I. La consécration du CDI et le contrôle des CDD successifs
A. Les conditions de recours au CDD et l’identification d’un besoin permanent
La cour réaffirme la hiérarchie des formes d’emploi et pose le cadre probatoire. Elle relève d’emblée que « Il convient de rappeler que le contrat à durée indéterminée, reste le principe retenu par la loi dans les relations de travail, parce qu’il assure au salarié un emploi pérenne et un statut plus protecteur. » Cette prémisse oriente l’analyse du motif de recours et de la durée totale des engagements successifs.
L’examen des stipulations contractuelles montre l’absence de rattachement à un cas légal de recours. L’arrêt souligne que « Il est manifeste que les motifs énoncés dans les différentes conventions signées des parties ne font aucunement référence à un concours de recrutement de la fonction publique, mais uniquement à des avis de vacances de postes, en instance de dépouillement des candidatures. » Le juge du fond caractérise ainsi un emploi répondant à un besoin durable, incompatible avec la logique d’exception qui gouverne le CDD.
La cour constate enfin un dépassement des bornes temporelles et un renouvellement prohibé. Elle retient que « De même il est établi que la durée totale de la relation de travail est supérieure à la durée maximale d’une année prévue par la loi et que les conventions ont été renouvelées ou ‘prorogées’ à quatre reprises, en violation des dispositions précitées qui sont d’interprétation stricte. » La combinaison du motif inadapté et de la durée excessive emporte requalification.

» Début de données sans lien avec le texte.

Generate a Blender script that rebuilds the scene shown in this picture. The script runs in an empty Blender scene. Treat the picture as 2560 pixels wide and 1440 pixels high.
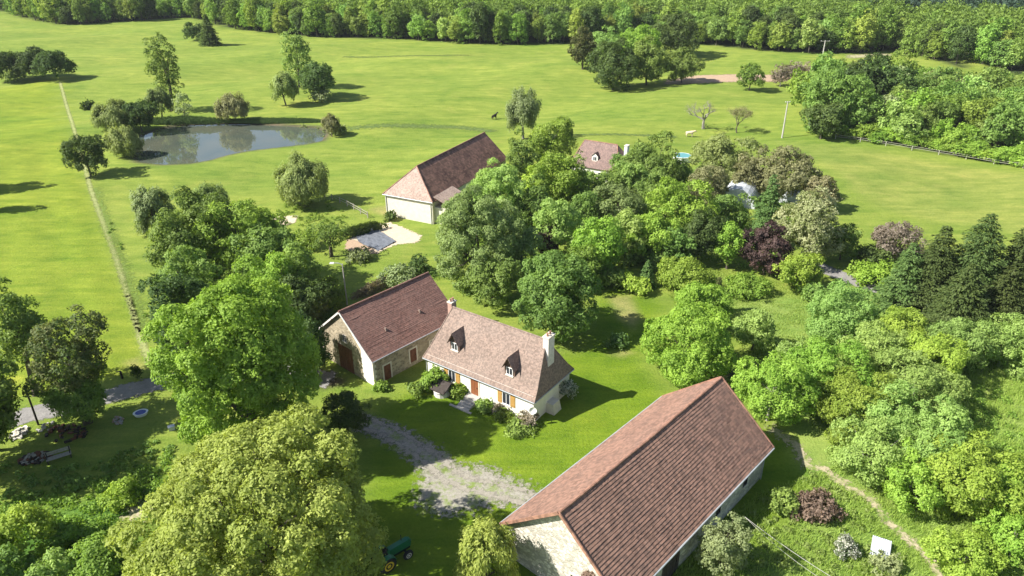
import bpy, math, random
import numpy as np
from mathutils import Matrix, Vector
R = math.radians
rng = np.random.default_rng(7)
random.seed(7)
scene = bpy.context.scene
col = scene.collection

# ---------------------------------------------------------------- camera
CAM_H, F_PX, PITCH, ROLL = 48.0, 1831.4, R(26.692), R(-0.301)
Fv = np.array([0, math.cos(PITCH), -math.sin(PITCH)])
Rv = np.array([1.0, 0, 0]); Uv = np.cross(Rv, Fv)
R2 = Rv * math.cos(ROLL) + Uv * math.sin(ROLL)
U2 = -Rv * math.sin(ROLL) + Uv * math.cos(ROLL)
C0 = np.array([0, 0, CAM_H])
cd = bpy.data.cameras.new('camera'); cam = bpy.data.objects.new('camera', cd); col.objects.link(cam)
cd.sensor_width = 36; cd.lens = 36 * F_PX / 2560; cd.clip_end = 6000; cd.clip_start = 1
m = Matrix.Identity(4)
for i in range(3):
    m[i][0], m[i][1], m[i][2], m[i][3] = R2[i], U2[i], -Fv[i], C0[i]
cam.matrix_world = m
scene.camera = cam

# ---------------------------------------------------------------- light
SUN_AZ, SUN_EL = R(-102), R(42.2)
w = bpy.data.worlds.new('World'); scene.world = w; w.use_nodes = True
nt = w.node_tree; bg = nt.nodes['Background']
sky = nt.nodes.new('ShaderNodeTexSky'); sky.sky_type = 'NISHITA'; sky.sun_disc = False
sky.sun_elevation = SUN_EL; sky.sun_rotation = SUN_AZ % (2 * math.pi); sky.altitude = 200
sky.air_density = 1.0; sky.dust_density = 1.0
nt.links.new(sky.outputs[0], bg.inputs[0]); bg.inputs[1].default_value = 0.07
sl = bpy.data.lights.new('sun', 'SUN'); sl.energy = 5.0; sl.angle = R(0.53); sl.color = (1.0, 0.955, 0.87)
so = bpy.data.objects.new('sun', sl); col.objects.link(so)
sd = Vector((math.sin(SUN_AZ) * math.cos(SUN_EL), math.cos(SUN_AZ) * math.cos(SUN_EL), math.sin(SUN_EL)))
so.rotation_euler = sd.to_track_quat('Z', 'Y').to_euler(); so.location = (-200, -50, 200)
scene.view_settings.view_transform = 'Standard'; scene.view_settings.look = 'None'
scene.view_settings.exposure = 1.07; scene.view_settings.gamma = 1.0
scene.cycles.max_bounces = 5; scene.cycles.diffuse_bounces = 2; scene.cycles.transmission_bounces = 3
scene.cycles.transparent_max_bounces = 6; scene.cycles.sample_clamp_indirect = 4

# ---------------------------------------------------------------- terrain
def raydir(px, py):
    d = Fv * F_PX + R2 * (px - 1280) - U2 * (py - 720)
    return d
def flat(px, py, z=0.0):
    d = raydir(px, py); t = (z - CAM_H) / d[2]
    return C0 + d * t
EDGE_PX = [(-600, 20), (-200, 20), (0, 32), (60, 50), (160, 66), (300, 56), (470, 46), (560, 72), (690, 88), (830, 98), (1010, 102), (1180, 114), (1300, 115),
           (1430, 114), (1560, 106), (1700, 106), (1760, 116), (1900, 130), (2040, 140), (2160, 138), (2230, 130), (2300, 124), (2380, 150), (2470, 185), (2560, 196), (2900, 220), (3300, 230)]
EDGE = np.array([flat(*p)[:2] for p in EDGE_PX])
def sm(a, b, x):
    t = np.clip((x - a) / (b - a), 0, 1); return t * t * (3 - 2 * t)
def inpoly(x, y, P):
    x = np.asarray(x, float); y = np.asarray(y, float); c = np.zeros(np.broadcast(x, y).shape, bool)
    n = len(P); j = n - 1
    for i in range(n):
        xi, yi, xj, yj = P[i][0], P[i][1], P[j][0], P[j][1]
        if yi != yj:
            c ^= ((yi > y) != (yj > y)) & (x < (xj - xi) * (y - yi) / (yj - yi) + xi)
        j = i
    return c
def pdist(x, y, P, closed=True):
    x = np.asarray(x, float); y = np.asarray(y, float); best = np.full(np.broadcast(x, y).shape, 1e9)
    n = len(P)
    for i in range(n if closed else n - 1):
        a = np.asarray(P[i][:2], float); b = np.asarray(P[(i + 1) % n][:2], float); d = b - a
        L = max(d @ d, 1e-9); t = np.clip(((x - a[0]) * d[0] + (y - a[1]) * d[1]) / L, 0, 1)
        best = np.minimum(best, np.hypot(x - a[0] - t * d[0], y - a[1] - t * d[1]))
    return best
POND_PX = [(352, 402), (330, 372), (352, 336), (420, 316), (470, 310), (540, 308), (620, 308), (700, 312), (790, 318), (815, 330), (802, 350), (760, 358), (690, 366), (620, 374), (560, 386), (520, 398), (480, 405), (410, 408)]
POND = np.array([flat(*p)[:2] for p in POND_PX])
def T(x, y):
    x = np.asarray(x, float); y = np.asarray(y, float)
    ye = np.interp(x, EDGE[np.argsort(EDGE[:, 0]), 0], EDGE[np.argsort(EDGE[:, 0]), 1])
    u = y - ye - 5
    g = np.where(u > 0, u * u / (u + 40), 0)
    slope = 0.17 - 0.10 * sm(60, 240, x)
    h = slope * np.minimum(g, 420)
    h = h + 150 * sm(620, 1150, y) * sm(-100, 500, x + (y - 700) * .3) + 60 * sm(700, 1300, y)
    mask = sm(110, 190, y + np.abs(x + 10) * .35) * sm(0, -30, u)
    h = h + mask * (0.7 * np.sin(x * .041 + 1.3) * np.sin(y * .052) + .5 * np.sin(x * .09 - y * .07) + .35 * np.sin(x * .03 + y * .11 + 2))
    near = (y > 140) & (y < 215) & (x < -30) & (x > -110)
    if np.any(near):
        dd = pdist(x, y, POND); ins = inpoly(x, y, POND)
        sdist = np.where(ins, -dd, dd)
        h = np.where(near, h * sm(2, 20, sdist) - 1.6 * sm(1.2, -2.5, sdist), h)
    return h
def G(px, py, z=0.0):
    """terrain point seen at photo pixel, z metres above the ground"""
    P = flat(px, py, z)
    for _ in range(14):
        P = flat(px, py, z + float(T(P[0], P[1])))
    P[2] -= z
    return P
def ppm(P):
    return F_PX / float((np.asarray(P) - C0) @ Fv)
def Gp(pts): return np.array([G(*p)[:2] for p in pts])

# ---------------------------------------------------------------- materials
def newmat(name):
    m = bpy.data.materials.new(name); m.use_nodes = True; n = m.node_tree.nodes; n.clear()
    return m, n, m.node_tree.links
def N(n, t, **k):
    x = n.new(t)
    for a, b in k.items(): setattr(x, a, b)
    return x
def rgba(c): return (c[0], c[1], c[2], 1)
def mix(n, l, fac, a, b, mode='MIX'):
    x = N(n, 'ShaderNodeMix', data_type='RGBA', blend_type=mode)
    for s, v in ((0, fac), (6, a), (7, b)):
        if isinstance(v, (int, float)): x.inputs[s].default_value = v
        elif isinstance(v, tuple): x.inputs[s].default_value = rgba(v)
        else: l.new(v, x.inputs[s])
    return x.outputs[2]
def noise(n, l, vec, scale, detail=3, rough=.55, dist=0):
    x = N(n, 'ShaderNodeTexNoise'); x.inputs['Scale'].default_value = scale; x.inputs['Detail'].default_value = detail
    x.inputs['Roughness'].default_value = rough; x.inputs['Distortion'].default_value = dist
    if vec is not None: l.new(vec, x.inputs['Vector'])
    return x.outputs['Fac']
def ramp(n, l, fac, a, b, ca=(0, 0, 0), cb=(1, 1, 1)):
    x = N(n, 'ShaderNodeValToRGB'); x.color_ramp.elements[0].position = a; x.color_ramp.elements[1].position = b
    x.color_ramp.elements[0].color = rgba(ca); x.color_ramp.elements[1].color = rgba(cb)
    l.new(fac, x.inputs[0]); return x.outputs[0]
def mapping(n, l, vec, scale, loc=(0, 0, 0), rot=(0, 0, 0)):
    x = N(n, 'ShaderNodeMapping'); x.inputs['Scale'].default_value = scale; x.inputs['Location'].default_value = loc
    x.inputs['Rotation'].default_value = rot
    l.new(vec, x.inputs[0]); return x.outputs[0]
def finish(n, l, colr, rough=.8, bump=None, bstr=.3, bdist=.05, spec=.3, metal=0):
    b = N(n, 'ShaderNodeBsdfPrincipled'); o = N(n, 'ShaderNodeOutputMaterial')
    if isinstance(colr, tuple): b.inputs['Base Color'].default_value = rgba(colr)
    else: l.new(colr, b.inputs['Base Color'])
    b.inputs['Roughness'].default_value = rough; b.inputs['Specular IOR Level'].default_value = spec; b.inputs['Metallic'].default_value = metal
    if bump is not None:
        bp = N(n, 'ShaderNodeBump'); bp.inputs['Strength'].default_value = bstr; bp.inputs['Distance'].default_value = bdist
        l.new(bump, bp.inputs['Height']); l.new(bp.outputs[0], b.inputs['Normal'])
    l.new(b.outputs[0], o.inputs[0]); return b
def plain(name, c, rough=.7, var=.25, scale=3.0, spec=.3, metal=0):
    m, n, l = newmat(name); tc = N(n, 'ShaderNodeTexCoord')
    f = noise(n, l, tc.outputs['Object'], scale, 4, .65)
    f = ramp(n, l, f, .25, .75)
    lo = tuple(v * (1 - var) for v in c); hi = tuple(min(1, v * (1 + var)) for v in c)
    finish(n, l, mix(n, l, f, lo, hi), rough, f, .15, .02, spec, metal); return m
LEAF = {}
def leafmat(name, dark, light, trans=.44, hv=.18):
    m, n, l = newmat('leaf_' + name)
    a = N(n, 'ShaderNodeAttribute', attribute_name='v')
    oi = N(n, 'ShaderNodeObjectInfo')
    c = mix(n, l, a.outputs['Fac'], dark, light)
    hsv = N(n, 'ShaderNodeHueSaturation')
    mr = N(n, 'ShaderNodeMapRange'); mr.inputs[3].default_value = 1 - hv; mr.inputs[4].default_value = 1 + hv; l.new(oi.outputs['Random'], mr.inputs[0])
    l.new(mr.outputs[0], hsv.inputs['Value'])
    mh = N(n, 'ShaderNodeMath', operation='MULTIPLY'); mh.inputs[1].default_value = 7.31; l.new(oi.outputs['Random'], mh.inputs[0])
    fr = N(n, 'ShaderNodeMath', operation='FRACT'); l.new(mh.outputs[0], fr.inputs[0])
    mr2 = N(n, 'ShaderNodeMapRange'); mr2.inputs[3].default_value = .5 - hv * .09; mr2.inputs[4].default_value = .5 + hv * .06; l.new(fr.outputs[0], mr2.inputs[0])
    l.new(mr2.outputs[0], hsv.inputs['Hue']); l.new(c, hsv.inputs['Color'])
    d = N(n, 'ShaderNodeBsdfDiffuse'); t = N(n, 'ShaderNodeBsdfTranslucent'); ms = N(n, 'ShaderNodeMixShader'); ms.inputs[0].default_value = trans
    l.new(hsv.outputs[0], d.inputs[0])
    tcn = mix(n, l, 1.0, hsv.outputs[0], (1.0, 1.0, .55), 'MULTIPLY'); l.new(tcn, t.inputs[0])
    l.new(d.outputs[0], ms.inputs[1]); l.new(t.outputs[0], ms.inputs[2])
    g = N(n, 'ShaderNodeBsdfGlossy'); g.inputs['Roughness'].default_value = .6
    ms2 = N(n, 'ShaderNodeMixShader'); ms2.inputs[0].default_value = .015
    l.new(ms.outputs[0], ms2.inputs[1]); l.new(g.outputs[0], ms2.inputs[2])
    o = N(n, 'ShaderNodeOutputMaterial'); l.new(ms2.outputs[0], o.inputs[0])
    LEAF[name] = m
for nm, dk, lt in [('green', (.085, .142, .024), (.18, .265, .042)), ('bright', (.105, .185, .024), (.205, .31, .044)),
                   ('yellow', (.15, .19, .035), (.265, .305, .072)), ('lime', (.14, .235, .03), (.245, .35, .055)),
                   ('dark', (.05, .09, .024), (.115, .17, .044)), ('mid', (.082, .138, .030), (.17, .25, .055)),
                   ('willow', (.115, .155, .05), (.215, .265, .09)), ('grey', (.13, .165, .07), (.235, .275, .125)),
                   ('pale', (.14, .22, .05), (.24, .33, .09)), ('purple', (.058, .036, .034), (.145, .092, .08)),
                   ('tan', (.19, .195, .085), (.33, .32, .16)), ('pink', (.23, .195, .14), (.40, .35, .275)),
                   ('blossom', (.18, .24, .06), (.50, .52, .30)), ('conifer', (.05, .085, .024), (.13, .18, .05)),
                   ('spruce', (.06, .11, .032), (.135, .20, .056)), ('redgreen', (.065, .105, .03), (.15, .155, .055)),
                   ('white', (.12, .18, .08), (.7, .7, .62)), ('grass', (.20, .30, .05), (.34, .44, .10)), ('brush', (.19, .14, .10), (.33, .245, .18)),
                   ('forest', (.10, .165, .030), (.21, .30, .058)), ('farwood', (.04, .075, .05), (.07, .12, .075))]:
    kf = {'dark': 1.25, 'purple': 1.2, 'blossom': 1.1, 'white': 1.0, 'pink': 1.05, 'tan': 1.1, 'brush': 1.0, 'grass': 1.3, 'farwood': 1.0, 'conifer': 1.2, 'redgreen': 1.3, 'pale': 1.65, 'lime': 1.6, 'forest': 1.55, 'bright': 1.9, 'yellow': 1.75, 'green': 1.8}.get(nm, 1.75)
    leafmat(nm, hv={'forest': .34, 'bright': .07, 'yellow': .05}.get(nm, .2), dark=tuple(min(.75, x * kf) for x in dk), light=tuple(min(.75, x * kf) for x in lt))
BARK = plain('bark', (.10, .085, .065), .9, .35, 6)
PALEBARK = plain('pale_bark', (.26, .24, .21), .9, .3, 6)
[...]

B. La qualification de la rupture et l’inanité de l’« avenant » de résiliation
La modalité de rupture choisie par l’employeur ne résiste pas au contrôle de qualification. La cour énonce que « Dans ce contexte, la rupture anticipée du contrat de travail, intervenue le 20 juillet 2020, par un acte intitulé ‘avenant au contrat de travail’, duquel il ressort que les parties auraient convenu d’une résiliation de la convention pour ‘faute lourde et non présentation aux deux convocations pour entretien préalable les 10 et 20 juillet 2020”, ayant le maire de la commune pour seul signataire ne peut être analysée comme une rupture conventionnelle. » L’unilatéralité de l’acte, jointe à la requalification en CDI, exclut l’économie juridique du CDD et de la rupture anticipée disciplinaire.
La solution s’impose alors avec netteté. La cour conclut que « Dans ces conditions, il convient de requalifier la convention ayant uni les parties en contrat de travail à durée indéterminée, ce qui conduit, selon une jurisprudence constante à appliquer à la rupture du contrat de travail les règles régissant le licenciement dépourvu de cause réelle et sérieuse. » La conséquence est l’application du droit du licenciement, avec contrôle de la cause et de la procédure.

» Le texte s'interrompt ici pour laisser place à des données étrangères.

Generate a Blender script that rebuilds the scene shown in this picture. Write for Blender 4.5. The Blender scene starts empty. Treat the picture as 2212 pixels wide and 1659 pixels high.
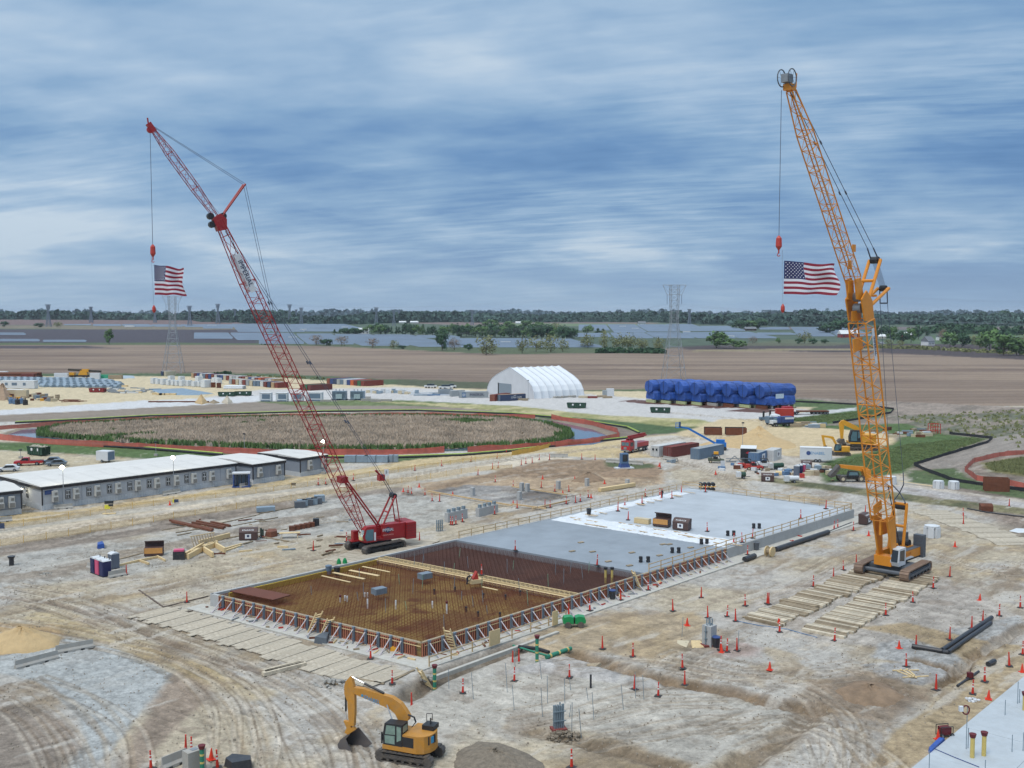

II. Les effets indemnitaires et la portée pratique de la décision
A. La base de calcul et l’articulation des indemnités
Le juge d’appel retient comme salaire de référence la moyenne des trois derniers mois, en conformité avec le texte réglementaire applicable. L’arrêt rappelle que « Selon l’article R 122-4 du code du code du travail de Nouvelle Calédonie, l’indemnité de licenciement prévue à l’article Lp 122-27 ne peut être inférieure à une somme calculée, par année de service dans l’entreprise, sur la base de 20 heures de salaire pour les salariés rémunérés à l’heure et d’un dixième de mois pour les salariés rémunérés au mois. » Cette base irrigue l’indemnité légale de licenciement et le préavis, le licenciement sans faute grave ouvrant droit au délai‑congé.
S’agissant de la réparation du licenciement sans cause réelle et sérieuse, la cour mobilise le texte local, en citant que « Si ce licenciement survient pour une cause qui n’est pas réelle et sérieuse, le juge peut proposer la réintégration du salarié dans l’entreprise avec maintien de ses avantages acquis. » À défaut de réintégration, « Cette indemnité qui ne peut être inférieure aux salaires des six derniers mois est due sans préjudice, le cas échéant de l’indemnité prévue par l’article Lp 122-27. » Sur ce fondement, l’arrêt condamne l’employeur à une indemnité plancher équivalente à six mois.
L’économie du dispositif appelle une remarque de cohérence. Les motifs retiennent une moyenne mensuelle de 426 025 francs pacifiques, tandis que le dispositif alloue « 2 593 878 francs pacifiques à titre de dommages intérêts pour licenciement sans cause réelle et sérieuse ». Ce montant correspond à six fois 432 313 francs pacifiques, somme revendiquée par le salarié, et non à la moyenne arrêtée par la cour. L’écart s’analyse comme une possible erreur matérielle, sans altérer la qualification juridique.
B. Les limites posées aux demandes accessoires
La cour encadre strictement la réparation d’un préjudice moral distinct. Elle rappelle que « Le droit commun de la responsabilité délictuelle doit permettre au salarié d’obtenir la réparation du préjudice consécutif à la rupture de son contrat de travail sous réserve que ce préjudice moral, découlant des circonstances brutales et humiliantes de son licenciement soit distinct de celui résultant de la rupture proprement dite. » Faute d’éléments caractérisant des circonstances vexatoires, la demande est rejetée, ce qui préserve la logique de non‑cumul des réparations.
La prétention relative aux congés payés non pris est également écartée, en l’absence de preuve d’une impossibilité de prise imputable à l’employeur. La cour confirme la décision entreprise, en énonçant que « Le jugement frappé d’appel sera en conséquence confirmé de ce chef. » Cette solution s’accorde avec la charge de la preuve pesant sur le demandeur à la créance salariale.
L’arrêt fixe ainsi une grille claire de calcul des indemnités et borne les chefs accessoires non étayés, tout en réaffirmant la vigilance particulière requise lorsque des contrats à durée déterminée successifs masquent un besoin pérenne dans un service public local.